The Lalim, some three hours away, are essentially the same peoples as the Toposa with subtle differences in architecture, dress, decoration and scarification. The one point of difference being language.

We arrive at a picturesque village of conical domed thatched huts. The men erect the framework of the huts with bamboo that is collected from as far as 70 kilometres away. The women use dry savannah grasses to create the thatch which tapers to a narrow point that is decorated with shells. The thatch lasts two to three years, perhaps longer if not destroyed by termites. Either way it is a constant cycle of replenishing the thatch.

South Sudan village houses and people

A pretty exterior hides a darker interior. Inside the hut the earth floor is hard and the ‘ceiling’ is low, a couple of feet at best. It is smoky and dark. It is constrictive and restrictive.

The Lalim have little headspace for the future.
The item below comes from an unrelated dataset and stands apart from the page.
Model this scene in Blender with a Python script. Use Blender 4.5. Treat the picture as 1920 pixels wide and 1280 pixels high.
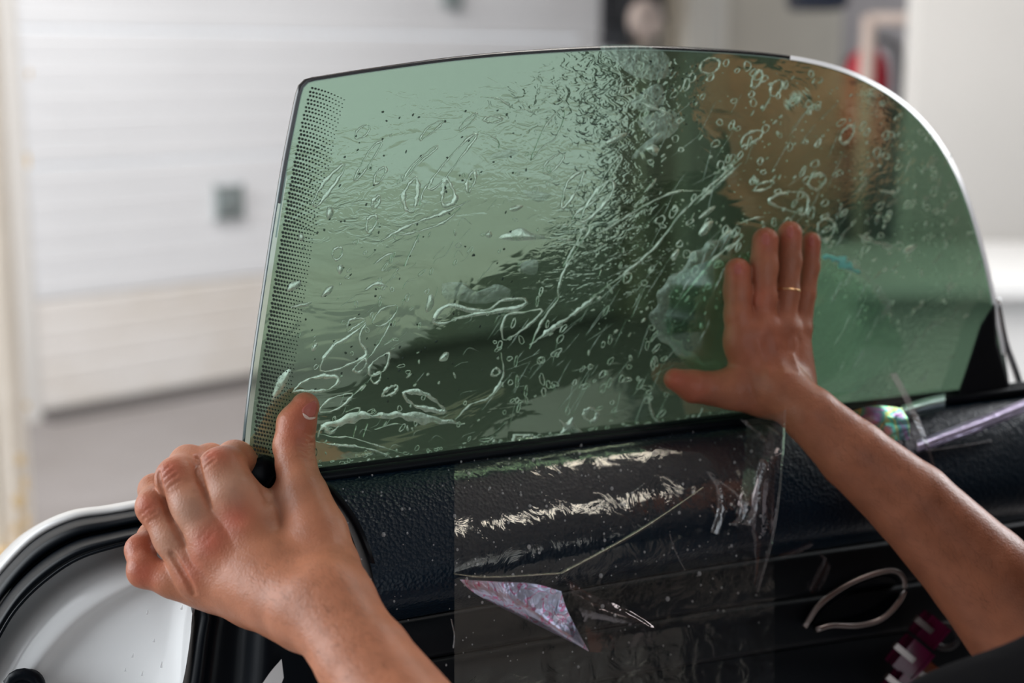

Theirs is very much a subsistence existence. En route to the village we passed several families walking away from the village, hunger forcing them to walk to ‘Camp 15’ in the hope of food.

In 2015 tourism was non-existent in South Sudan – in comparison tourism in Tanzania is 22% of its GDP. Yet tourism is growing slowly through the hard work of the likes of the hugely talented Donald Ainomugisha, locally known as ‘Champion’, whose travel company’s strapline is ‘Explore. Experience. Empower.’ Donald is trying not just to give tourists a unique cultural experience but also to ensure that local communities benefit from such tourism.

Ironically if Donald is successful and through the positive impact of travel he is able to transform lives and the Toposa and Lalim move away from their ‘traditional’ way of life, he might have to move away from cultural tourism to that of wildlife tourism. A change of stereotype.

Whilst a cliché of Africa might still persist, albeit with a different focus, it will be worth it if the lives of the local communities are improved.